7.        Nevertheless, we agree that a reduction should be made from the sentence which would otherwise be passed because of the fact of the caution.  People are entitled to place reliance on a decision taken by the Attorney General and to think that perhaps they can get on with their lives.  So the sentence is going to be less than it would have been had you not been cautioned, but nevertheless we think that the allowance which has been made by the Crown is sufficient.  In our judgment the offences which you committed, given the young age of the victims, and the fact that in relation to the victim on Counts 6 to 8, the offending was repeated with the same victim, were more serious than those of Dykes.  So we think overall that the Crown has allowed sufficient mitigation for your personal circumstances and for the caution and accordingly subject to minor adjustment of the individual sentences, we are going to grant the conclusions. 

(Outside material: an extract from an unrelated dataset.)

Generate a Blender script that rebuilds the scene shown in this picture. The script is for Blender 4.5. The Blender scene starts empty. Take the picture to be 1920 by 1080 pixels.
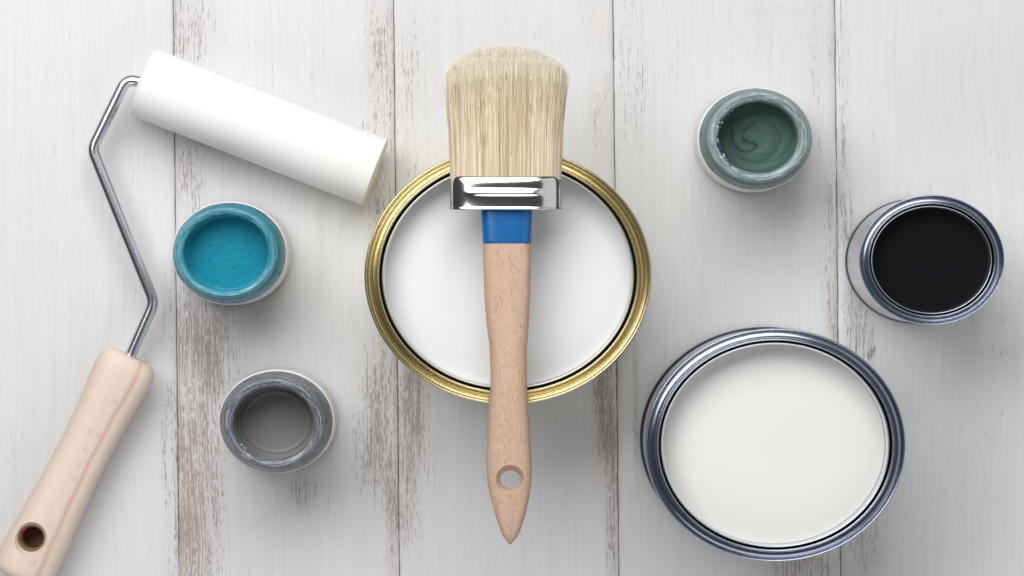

8.        On Count 1; 2 years' imprisonment, on Count 2; 12 months' imprisonment, on Count 3; 9 months' imprisonment, on Count 4; 15 months' imprisonment, on Count 5; 18 months' imprisonment, we are increasing that because that was more serious we think because of the fact that the victim had taken his trousers and underpants down at your request.  As to Counts 6 and 7 we fail to understand why there are lesser sentences moved for by the Crown on those because it is one of those which includes the fellatio which is regarded as particularly serious; so we pass 3½ years' imprisonment on each of Counts 6, 7 and 8, all the sentences on Counts 1 to 5 concurrent, Counts 6 to 8, concurrent with each other, but consecutive to Counts 1 to 5.  We think consecutive sentences are proper in this case because the offending on Counts 6 to 8 was separate and was more serious, and we think that we have to have regard to the overall totality.  We think that the total sentence for your offending should be as moved for by the Crown, namely 5½ years' imprisonment. 

Authorities

AG-v-Dykes 1999/72.

Dykes-v-AG 1999/126.

Sex Offenders (Jersey) Law 2010.

Crime (Disorderly Conduct and Harassment)(Jersey) Law 2008.

K v AG [2016] JCA 219.

AG v Hayman [2008] JRC 211.

AG v Hanby 2002/66.

Whelan on Aspects of Sentencing in the Superior Courts of Jersey 3rd Edition.

English Sentencing Guidelines Council's Definitive Guideline for Sexual Offences.